Pasta shells and more at Shore

July 13, 2008|By Craig LaBan, Inquirer Restaurant Critic

Frank Sinatra, may he rest in peace, must be the patron saint of spaghetti.

It's the only way to explain why every red-gravy joint on the East Coast has a shrine to the man, from the portraits of a fedora-topped young Frank to the endlessly looped soundtrack of his crooner hits that are as ubiquitous as little shakers of grated parmesan cheese.

The Sinatra schtick gets personal, though, when it comes to Patsy's, the 64-year-old Manhattan landmark that was Sinatra's favorite Italian restaurant. Sal Scognamillo, Patsy's third-generation owner, got permission from the Sinatra family to use that claim, and boy, Ol' Blue Eyes, has he indulged. It was a marketing boon for the restaurant's cookbook and jarred supermarket sauces. And the tout has recently been blaring from local billboards to promote the opening of Patsy's first offshoot, in the Atlantic City Hilton casino.

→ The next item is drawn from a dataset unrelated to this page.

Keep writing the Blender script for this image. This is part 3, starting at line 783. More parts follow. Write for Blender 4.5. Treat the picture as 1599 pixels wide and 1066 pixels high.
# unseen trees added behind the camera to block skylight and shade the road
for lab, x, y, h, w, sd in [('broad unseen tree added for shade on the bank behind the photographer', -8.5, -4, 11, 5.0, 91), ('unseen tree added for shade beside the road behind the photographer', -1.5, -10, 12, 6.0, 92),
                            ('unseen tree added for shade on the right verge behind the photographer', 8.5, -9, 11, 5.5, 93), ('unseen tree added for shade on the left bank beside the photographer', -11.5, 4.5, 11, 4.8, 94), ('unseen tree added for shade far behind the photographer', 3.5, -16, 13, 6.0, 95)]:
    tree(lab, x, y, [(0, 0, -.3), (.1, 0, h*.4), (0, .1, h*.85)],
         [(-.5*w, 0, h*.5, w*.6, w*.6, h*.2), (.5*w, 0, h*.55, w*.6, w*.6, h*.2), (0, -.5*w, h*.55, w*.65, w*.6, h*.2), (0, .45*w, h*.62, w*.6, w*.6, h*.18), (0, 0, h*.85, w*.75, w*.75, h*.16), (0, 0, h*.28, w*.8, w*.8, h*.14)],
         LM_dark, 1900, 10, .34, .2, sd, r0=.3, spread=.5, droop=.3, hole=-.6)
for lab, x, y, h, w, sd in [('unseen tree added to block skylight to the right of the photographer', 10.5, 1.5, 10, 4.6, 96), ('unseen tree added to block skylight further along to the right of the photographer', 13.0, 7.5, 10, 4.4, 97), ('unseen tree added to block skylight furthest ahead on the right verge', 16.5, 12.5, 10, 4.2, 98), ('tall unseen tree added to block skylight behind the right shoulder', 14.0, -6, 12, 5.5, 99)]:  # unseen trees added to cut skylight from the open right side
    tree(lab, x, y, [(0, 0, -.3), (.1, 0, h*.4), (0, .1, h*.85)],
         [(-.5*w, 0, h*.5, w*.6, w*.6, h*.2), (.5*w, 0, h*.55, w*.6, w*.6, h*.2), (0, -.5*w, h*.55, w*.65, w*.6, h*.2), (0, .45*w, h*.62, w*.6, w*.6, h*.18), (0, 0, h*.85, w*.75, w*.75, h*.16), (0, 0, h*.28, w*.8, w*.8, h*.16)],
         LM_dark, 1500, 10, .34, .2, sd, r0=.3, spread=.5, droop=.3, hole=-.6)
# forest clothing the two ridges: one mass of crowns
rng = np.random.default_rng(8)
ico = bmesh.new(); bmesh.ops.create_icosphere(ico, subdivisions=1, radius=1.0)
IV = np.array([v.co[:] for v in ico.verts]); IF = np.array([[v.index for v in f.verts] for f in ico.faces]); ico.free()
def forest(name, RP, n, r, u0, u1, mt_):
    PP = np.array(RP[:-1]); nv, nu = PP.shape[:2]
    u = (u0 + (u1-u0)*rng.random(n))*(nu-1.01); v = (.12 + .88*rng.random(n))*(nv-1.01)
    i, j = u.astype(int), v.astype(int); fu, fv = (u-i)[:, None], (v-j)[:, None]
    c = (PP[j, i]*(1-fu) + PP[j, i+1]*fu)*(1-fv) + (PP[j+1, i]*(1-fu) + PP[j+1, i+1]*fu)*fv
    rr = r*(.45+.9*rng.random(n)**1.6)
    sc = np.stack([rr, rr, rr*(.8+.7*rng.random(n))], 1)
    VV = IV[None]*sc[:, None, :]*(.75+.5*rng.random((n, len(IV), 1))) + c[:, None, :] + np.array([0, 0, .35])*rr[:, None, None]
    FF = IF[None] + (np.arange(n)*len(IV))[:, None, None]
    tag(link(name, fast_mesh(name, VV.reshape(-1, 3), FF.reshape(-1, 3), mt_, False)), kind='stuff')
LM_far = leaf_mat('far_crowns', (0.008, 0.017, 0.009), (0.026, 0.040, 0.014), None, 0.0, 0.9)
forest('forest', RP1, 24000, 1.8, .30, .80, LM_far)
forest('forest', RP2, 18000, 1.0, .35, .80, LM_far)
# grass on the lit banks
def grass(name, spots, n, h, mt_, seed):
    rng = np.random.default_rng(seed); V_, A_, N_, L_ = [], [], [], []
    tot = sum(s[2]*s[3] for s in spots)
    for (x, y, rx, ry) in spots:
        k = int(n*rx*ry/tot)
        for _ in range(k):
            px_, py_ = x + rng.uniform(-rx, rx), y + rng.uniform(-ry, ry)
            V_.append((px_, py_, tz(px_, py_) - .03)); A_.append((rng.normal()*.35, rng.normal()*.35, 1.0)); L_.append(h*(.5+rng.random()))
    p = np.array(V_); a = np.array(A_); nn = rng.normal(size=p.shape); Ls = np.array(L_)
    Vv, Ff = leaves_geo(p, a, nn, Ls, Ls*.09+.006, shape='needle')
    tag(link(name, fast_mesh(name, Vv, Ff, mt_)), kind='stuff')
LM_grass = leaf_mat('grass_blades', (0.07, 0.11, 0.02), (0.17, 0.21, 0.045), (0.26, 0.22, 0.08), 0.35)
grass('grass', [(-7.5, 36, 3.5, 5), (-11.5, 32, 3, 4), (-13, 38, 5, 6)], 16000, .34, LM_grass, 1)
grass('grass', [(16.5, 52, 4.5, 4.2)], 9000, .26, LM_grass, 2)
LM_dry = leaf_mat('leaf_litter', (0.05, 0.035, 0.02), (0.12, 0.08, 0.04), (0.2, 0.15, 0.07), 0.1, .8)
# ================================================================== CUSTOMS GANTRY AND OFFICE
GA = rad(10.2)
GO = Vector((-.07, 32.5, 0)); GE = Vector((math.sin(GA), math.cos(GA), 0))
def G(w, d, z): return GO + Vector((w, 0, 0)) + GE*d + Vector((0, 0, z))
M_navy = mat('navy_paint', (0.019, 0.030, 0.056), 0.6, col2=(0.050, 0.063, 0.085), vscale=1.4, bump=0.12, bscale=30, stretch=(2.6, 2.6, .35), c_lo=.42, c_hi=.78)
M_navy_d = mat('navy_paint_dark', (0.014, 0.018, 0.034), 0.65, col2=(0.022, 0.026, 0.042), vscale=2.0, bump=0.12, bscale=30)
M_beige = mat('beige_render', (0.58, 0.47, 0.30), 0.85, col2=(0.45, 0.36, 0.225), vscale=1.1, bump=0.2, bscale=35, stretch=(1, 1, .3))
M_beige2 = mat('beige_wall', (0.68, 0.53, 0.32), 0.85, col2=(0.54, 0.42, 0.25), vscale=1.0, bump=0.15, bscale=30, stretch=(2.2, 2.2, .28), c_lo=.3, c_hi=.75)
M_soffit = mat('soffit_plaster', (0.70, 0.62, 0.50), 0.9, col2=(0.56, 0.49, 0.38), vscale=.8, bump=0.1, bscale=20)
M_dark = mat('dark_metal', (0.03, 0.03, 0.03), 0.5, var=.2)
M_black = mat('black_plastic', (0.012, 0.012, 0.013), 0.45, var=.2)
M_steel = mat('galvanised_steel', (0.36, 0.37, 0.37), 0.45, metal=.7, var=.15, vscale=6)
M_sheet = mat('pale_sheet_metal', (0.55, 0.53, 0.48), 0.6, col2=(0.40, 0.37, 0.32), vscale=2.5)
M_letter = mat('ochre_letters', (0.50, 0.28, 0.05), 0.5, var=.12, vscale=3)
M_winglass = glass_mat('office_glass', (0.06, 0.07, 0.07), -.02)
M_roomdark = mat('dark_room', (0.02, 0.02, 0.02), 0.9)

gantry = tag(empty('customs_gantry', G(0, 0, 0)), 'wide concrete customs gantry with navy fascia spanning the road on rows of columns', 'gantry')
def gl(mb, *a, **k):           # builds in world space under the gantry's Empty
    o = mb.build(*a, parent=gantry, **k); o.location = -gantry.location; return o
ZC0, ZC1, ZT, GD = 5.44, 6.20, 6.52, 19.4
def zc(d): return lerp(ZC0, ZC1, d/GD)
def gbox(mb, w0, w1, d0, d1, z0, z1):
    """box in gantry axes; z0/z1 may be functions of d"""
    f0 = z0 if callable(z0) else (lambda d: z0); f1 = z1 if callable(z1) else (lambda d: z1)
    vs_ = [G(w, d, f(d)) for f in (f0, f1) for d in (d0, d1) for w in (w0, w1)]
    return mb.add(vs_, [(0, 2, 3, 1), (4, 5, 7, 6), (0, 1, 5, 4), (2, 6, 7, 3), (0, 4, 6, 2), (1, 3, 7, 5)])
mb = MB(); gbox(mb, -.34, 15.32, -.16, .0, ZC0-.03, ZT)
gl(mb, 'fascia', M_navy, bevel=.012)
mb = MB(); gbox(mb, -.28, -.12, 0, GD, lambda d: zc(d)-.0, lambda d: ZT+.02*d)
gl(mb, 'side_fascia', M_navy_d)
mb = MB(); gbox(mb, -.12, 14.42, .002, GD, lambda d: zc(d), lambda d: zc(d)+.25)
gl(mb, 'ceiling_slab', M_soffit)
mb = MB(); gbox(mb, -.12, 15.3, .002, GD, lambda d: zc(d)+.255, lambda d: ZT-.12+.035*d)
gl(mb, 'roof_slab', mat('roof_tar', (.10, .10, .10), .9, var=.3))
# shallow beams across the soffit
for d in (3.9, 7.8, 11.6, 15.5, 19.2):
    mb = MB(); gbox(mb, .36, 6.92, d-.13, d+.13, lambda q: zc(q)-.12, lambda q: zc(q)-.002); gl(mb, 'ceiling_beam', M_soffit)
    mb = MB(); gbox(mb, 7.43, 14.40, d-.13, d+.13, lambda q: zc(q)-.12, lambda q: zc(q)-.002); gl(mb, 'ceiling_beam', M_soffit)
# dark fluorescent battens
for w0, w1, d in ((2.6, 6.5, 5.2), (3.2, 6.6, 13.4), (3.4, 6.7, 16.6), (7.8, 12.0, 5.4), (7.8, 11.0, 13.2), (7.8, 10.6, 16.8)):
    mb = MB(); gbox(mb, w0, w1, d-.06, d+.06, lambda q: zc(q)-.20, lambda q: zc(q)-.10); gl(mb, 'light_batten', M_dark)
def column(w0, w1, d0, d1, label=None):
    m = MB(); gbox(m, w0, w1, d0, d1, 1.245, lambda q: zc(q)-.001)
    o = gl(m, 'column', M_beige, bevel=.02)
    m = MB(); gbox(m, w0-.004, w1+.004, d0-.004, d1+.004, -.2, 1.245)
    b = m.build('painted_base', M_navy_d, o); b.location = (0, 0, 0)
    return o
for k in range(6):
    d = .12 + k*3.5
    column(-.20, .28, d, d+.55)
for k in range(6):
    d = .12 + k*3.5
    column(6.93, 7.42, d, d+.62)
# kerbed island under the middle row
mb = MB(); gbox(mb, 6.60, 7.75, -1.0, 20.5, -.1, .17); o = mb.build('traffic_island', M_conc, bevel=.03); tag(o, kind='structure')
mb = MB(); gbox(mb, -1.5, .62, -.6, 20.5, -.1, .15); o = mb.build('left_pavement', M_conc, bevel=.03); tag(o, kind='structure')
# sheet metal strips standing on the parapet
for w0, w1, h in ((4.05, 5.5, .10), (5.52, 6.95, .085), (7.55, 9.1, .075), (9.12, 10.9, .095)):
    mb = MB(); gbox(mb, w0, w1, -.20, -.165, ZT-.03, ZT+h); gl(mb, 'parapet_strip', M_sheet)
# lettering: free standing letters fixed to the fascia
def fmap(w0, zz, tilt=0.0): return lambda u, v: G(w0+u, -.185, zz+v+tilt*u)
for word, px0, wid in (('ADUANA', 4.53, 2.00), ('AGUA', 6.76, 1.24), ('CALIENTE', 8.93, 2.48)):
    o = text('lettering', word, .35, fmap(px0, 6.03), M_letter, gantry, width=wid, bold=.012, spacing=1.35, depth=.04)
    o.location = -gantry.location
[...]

Considering that this Hilton used to be the Golden Nugget, where Sinatra was a regular, the marriage would seem ideal. But the elderly lady waiting in line at the new Patsy's wasn't buying it.

"I'm not going to eat here just because Frank did," she grumbled. "I liked the old place here, Caruso's."

Indeed, Caruso's had a good run for nearly two decades. But it wasn't the kind of name-brand eatery that marks the new generation of casino restaurant, said A.C. Hilton president Tony Rodio. A legend like Patsy's, he said, can draw the coveted New York-North Jersey crowd.

But is Patsy's their best bet for serious pasta at the beach? After all, you can have a "Big Night" meal virtually every night down the Shore, where there are literally hundreds of Italian restaurants serving every shade of tomato gravy. That includes two other notable newcomers on Long Beach Island and in Ventnor. And there are formidable oldies to consider, too, including a 12-table (almost) secret cellar in Atlantic City, and an aging roadhouse on the Black Horse Pike that boldly claims to serve the "World's Best Spaghetti."

Is that even possible? I had to know.

 

Patsy's

In the spectrum of name brands that have corrupted the tradition of Italian American cooking, Patsy's is thankfully still a long way away from the fakery of Olive Garden or Buca di Beppo.

True, the Atlantic City branch reheats bulk sauces from the plant that bottles its supermarket products. But someone was clearly in the kitchen really finishing the job - on our night, the ebullient Sal Scognamillo himself. And frankly, the sauces were pretty good.